The 44-year-old teacher, of eMadadeni Township, near Newcastle, was arrested after an investigation by the Durban Commercial Crime Unit.

Police investigations revealed that the teacher would take out funeral policies for people who were already dead. In the latest incident, he was alleged to have taken out cover and claimed R15 000, eight months after Themba Nene had died.

Police spokesman, Captain Thulani Zwane, said that Nene had died in 2011, and not in October, as stated in the claim forms.

Zwane said that police pounced on the teacher while he was at school on Thursday afternoon.

“The suspect was linked to a case of insurance fraud in which R6m was claimed from a major insurance company,” said Zwane.

The teacher was expected to appear in the Durban Commercial Crime Court on fraud charges today.

Earlier this month, police arrested four suspects, including an employee at a funeral parlour and a taxi owner, who were linked to the Nene case.

The funeral parlour employee and another man had been the claimants of the policy payout, and received R3m, said Zwane.

During the investigations, Zwane said, it emerged that the Nene family had been told by the funeral parlour owner that they could not register his death at the Department of Home Affairs because his ID was missing.

Meanwhile, it was alleged, the owner had used it to take out life cover for the already dead Nene.

After the arrest of the four suspects, the owner of the funeral parlour was found dead with gunshot wounds in the Besters area near Ladysmith.

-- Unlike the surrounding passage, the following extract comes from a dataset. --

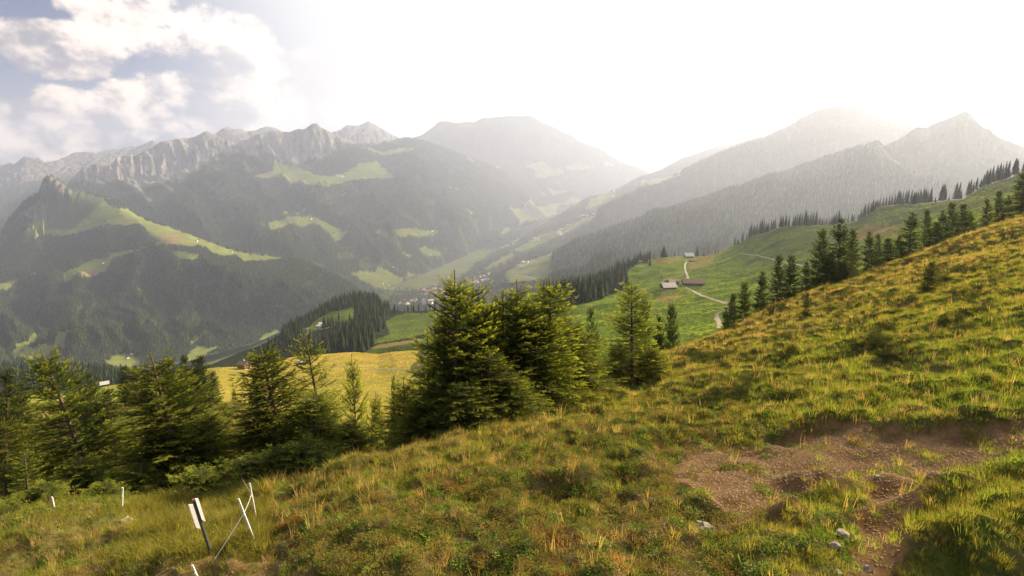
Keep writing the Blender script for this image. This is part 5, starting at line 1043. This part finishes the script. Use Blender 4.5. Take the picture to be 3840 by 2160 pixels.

Zwane said police were investigating whether the murder was linked to the insurance fraud case.

The teacher’s arrest came on the same day that three people, who were running an insurance scam using dead bodies to get insurance payouts, were found guilty of murder by the Durban High Court.

The trio were charged with killing people, stealing identity documents, planting information on their corpses and then claiming from life insurance companies.

Police have linked them to the bodies of eight people who had been murdered, or had died in car accidents.

Notes were found on each corpse that deliberately led police to the trio, who then claimed they were relatives so they could claim the life insurance and funeral benefits.